Enter the world of Wasteless Wonders - a new 100% sustainable home textiles brand. We handcraft all our products with love and care from waste materials. Prepare for a longer read, as this article will give you a complete introduction to who we are and what we do.
Let's start from the beginning. Wasteless wonders is a tiny one-person business, focused on transforming waste materials into beautiful home textiles and decor. Even though I always use "we" on this website, it's just me, Valentina, a 26-year old designer, working and living in Helsinki, Finland. I started this adventure already a few years ago, during my MA at Aalto University, first trying to find ways to recycle post-consumer plastic, then old knitted and crocheted garments. I somehow got stuck at the textiles and since then never really stopped crafting. I went from knitting to crochet, weaving, sewing, punch needle and finally quilting - all while keeping the materials I use as much as I can recycled, secondhand, waste or found in (urban) nature.
I firmly believe, that focusing on handmade is the best strategy to use waste materials in the best possible way. Any textile crafting process, be it knitting or weaving, is slow, time consuming and most importantly intimately linked to the material used. By putting in a little extra effort at the beginning, in sourcing, sorting and cleaning waste materials, the same slow and careful process allows for a thorough recycling of the most diverse waste. The eye and hand of a crafts(wo)man is much more skilled and precise than a large automated machine and can run on renewable resources - food, water and air. At Wasteless Wonders we are deliberately low-tech, for one to save resources but also to really celebrate the slowness and diligence of true handmaking, as well as to elevate the treasure hunting aspect of sourcing suitable waste materials.
Every corner of the world has a problem with waste. Even though at least here in Finland we have decent recycling systems, in the case of textiles, a lot of recycling usually means downcycling. Garments and other textiles are shredded into tiny pieces, sometimes to be spun into new yarn, but a lot of times to be used as filler material, stuffing and who knows what. The beauty of especially knit items is, that the process can be reversed and the garment can be unraveled back into the raw material (given it was produced properly) and then used as new. Even if garments are not knit, a creative approach to recycling, combined with craftmanship, can turn a few pairs of pants into a quilt, some curtains into many pillow cases and some linen sheets into beautiful wall tapestries.

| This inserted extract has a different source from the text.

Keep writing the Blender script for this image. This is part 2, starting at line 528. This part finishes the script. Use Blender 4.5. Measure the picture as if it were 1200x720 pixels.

We need feasible solutions now, we need more people and businesses that are passionate about using waste materials and waste materials only, to make new and beautiful things, without excess use of resources and water and with future recycling in mind. I don't care if you make yarn from old denim, if it's 50% polyester and not recyclable. I care even less, if you try to greenwash the whole thing afterwards. We need to be better and we need to implement a zero tolerance policy. If we can't get what we need from a waste source, we have to think again, think different and be creative or be crafty. And I know that there is always going to be a solution that can be made with waste materials, there is an endless mountain of it out there, we just need to dig deeper.
So this is where Wasteless wonders comes from. The name is a small play of words and can be read as waste-less wonders - meaning: wonders without waste, or as waste less wonders! - meaning: don't waste any more of the weird and wonderful waste materials out there. Ultimately we are here to do both, it's our way to make the world a tiny little bit better and a little bit more full of wonders.